Exercise description | Exactly retype the lines from the top of the data through the line containing "height (9 ft)", leaving out every picture.

Information provided |
________________________
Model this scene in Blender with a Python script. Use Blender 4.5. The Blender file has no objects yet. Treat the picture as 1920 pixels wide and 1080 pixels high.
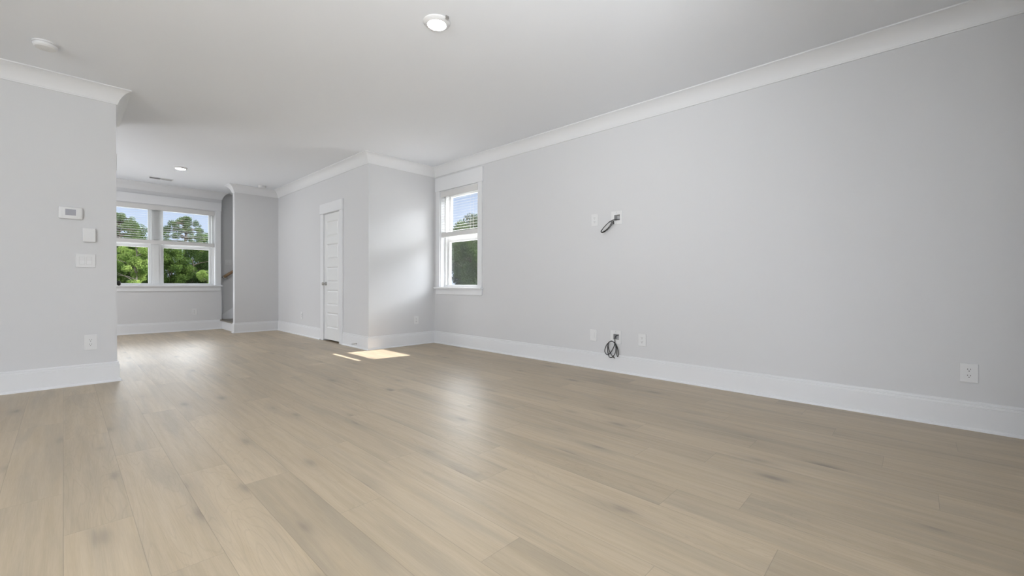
import bpy, bmesh, math, random
from mathutils import Vector, Matrix

random.seed(7)
C = bpy.context.scene.collection
PI = math.pi
H = 2.743                       # ceiling height (9 ft)

# ------------------------------------------------------------------ camera
cam_d = bpy.data.cameras.new('camera')
cam = bpy.data.objects.new('camera', cam_d)
C.objects.link(cam)
cam_d.sensor_width = 36.0
cam_d.lens = 797.68 / 1920 * 36
cam_d.clip_start = 0.02
cam_d.clip_end = 500
cam.matrix_world = (Matrix.Translation((0, 0, 0.9355)) @ Matrix.Rotation(-0.8123, 4, 'Z')
                    @ Matrix.Rotation(PI / 2 - 0.0098, 4, 'X') @ Matrix.Rotation(0.0043, 4, 'Z'))
bpy.context.scene.camera = cam

# ------------------------------------------------------------------ view, world, sun, added lamps
vs = bpy.context.scene.view_settings
vs.view_transform = 'Standard'
vs.look = 'None'
vs.gamma = 1
vs.use_curve_mapping = False
vs.exposure = 0.27

w = bpy.data.worlds.new('sky')
bpy.context.scene.world = w
w.use_nodes = True
nt = w.node_tree
for n in list(nt.nodes):
    nt.nodes.remove(n)
tc = nt.nodes.new('ShaderNodeTexCoord')
sp = nt.nodes.new('ShaderNodeSeparateXYZ')
rp = nt.nodes.new('ShaderNodeValToRGB')
bg = nt.nodes.new('ShaderNodeBackground')
wo = nt.nodes.new('ShaderNodeOutputWorld')
nt.links.new(tc.outputs['Generated'], sp.inputs[0])
nt.links.new(sp.outputs['Z'], rp.inputs[0])
# added sky band above the view to light the room, brighter near the sun
dp = nt.nodes.new('ShaderNodeVectorMath')
dp.operation = 'DOT_PRODUCT'
dp.inputs[1].default_value = Vector((1.0, -0.15, 0.985)).normalized()
nt.links.new(tc.outputs['Generated'], dp.inputs[0])


def wmath(op, a, b):
    n = nt.nodes.new('ShaderNodeMath')
    n.operation = op
    for i, q in enumerate((a, b)):
        if isinstance(q, (int, float)):
            n.inputs[i].default_value = q
        else:
            nt.links.new(q, n.inputs[i])
    return n.outputs[0]


glow = wmath('ADD', wmath('MULTIPLY', wmath('POWER', wmath('MAXIMUM', dp.outputs['Value'], 0.0), 1.5), 15.0), 8.5)
upper = nt.nodes.new('ShaderNodeMapRange')
upper.interpolation_type = 'SMOOTHSTEP'
nt.links.new(sp.outputs['Z'], upper.inputs[0])
for i, q in enumerate((0.205, 0.29, 0.0, 1.0)):
    upper.inputs[i + 1].default_value = q
fade = nt.nodes.new('ShaderNodeMapRange')
fade.interpolation_type = 'SMOOTHSTEP'
nt.links.new(sp.outputs['Z'], fade.inputs[0])
for i, q in enumerate((0.38, 0.58, 1.0, 0.22)):
    fade.inputs[i + 1].default_value = q
gain = wmath('MULTIPLY', wmath('MULTIPLY', glow, upper.outputs[0]), fade.outputs[0])
gm = nt.nodes.new('ShaderNodeVectorMath')
gm.operation = 'SCALE'
gm.inputs[0].default_value = (0.97, 0.975, 1.0)
nt.links.new(gain, gm.inputs[3])
ad = nt.nodes.new('ShaderNodeVectorMath')
ad.operation = 'ADD'
nt.links.new(rp.outputs[0], ad.inputs[0])
nt.links.new(gm.outputs[0], ad.inputs[1])
nt.links.new(ad.outputs[0], bg.inputs[0])
nt.links.new(bg.outputs[0], wo.inputs[0])
rp.color_ramp.elements[0].position = 0.0
rp.color_ramp.elements[0].color = (0.72, 0.82, 1.0, 1)
rp.color_ramp.elements[1].position = 0.9
rp.color_ramp.elements[1].color = (0.36, 0.55, 0.95, 1)
e = rp.color_ramp.elements.new(0.2)
e.color = (0.58, 0.70, 0.97, 1)
bg.inputs[1].default_value = 0.85

sun_d = bpy.data.lights.new('sun', 'SUN')
sun_d.energy = 12.0
sun_d.angle = math.radians(0.53)
sun_d.color = (1.0, 0.91, 0.90)
sun = bpy.data.objects.new('sun', sun_d)
C.objects.link(sun)
sun.rotation_euler = Vector((1.0, -0.15, 0.985)).to_track_quat('Z', 'Y').to_euler()
sun.location = (12, -2, 12)


def area(name, loc, direction, sx, sy, power, color):
    d = bpy.data.lights.new(name, 'AREA')
    d.shape = 'RECTANGLE'
    d.size, d.size_y = sx, sy
    d.energy = power
    d.color = color
    o = bpy.data.objects.new(name, d)
    C.objects.link(o)
    o.location = loc
    o.rotation_euler = (-Vector(direction)).to_track_quat('Z', 'Y').to_euler()
    return o


area('added_rear_fill', (-2.2, -3.12, 1.12), (0, 1, 0), 2.6, 2.1, 10, (0.93, 0.95, 1.0))  # added area lamp behind the viewer, filling the room from the rear
area('added_kitchen_fill', (-4.42, -0.25, 1.50), (1, 0, 0.55), 3.0, 1.5, 190, (0.93, 0.95, 1.0))  # added area lamp tilted up, brightening the right wall and ceiling
area('added_entry_fill', (-1.92, 8.4, 1.2), (1, 0, 0), 1.6, 2.0, 46, (0.93, 0.95, 1.0))  # added area lamp before a solid wall, brightening the far end
# added spot lamp behind the camera, aimed up to brighten ceiling and walls
fd = bpy.data.lights.new('added_ceiling_fill', 'SPOT')
fd.energy = 330
fd.color = (0.95, 0.97, 1.0)
fd.spot_size = math.radians(165)
fd.spot_blend = 1.0
fd.shadow_soft_size = 0.12
fl = bpy.data.objects.new('added_ceiling_fill', fd)
C.objects.link(fl)
fl.location = (0.15, -0.55, 1.30)
fl.rotation_euler = (-Vector((0.45, 0.25, 1.0))).to_track_quat('Z', 'Y').to_euler()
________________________
Answer to the task |
Model this scene in Blender with a Python script. Use Blender 4.5. The Blender file has no objects yet. Treat the picture as 1920 pixels wide and 1080 pixels high.
import bpy, bmesh, math, random
from mathutils import Vector, Matrix

random.seed(7)
C = bpy.context.scene.collection
PI = math.pi
H = 2.743                       # ceiling height (9 ft)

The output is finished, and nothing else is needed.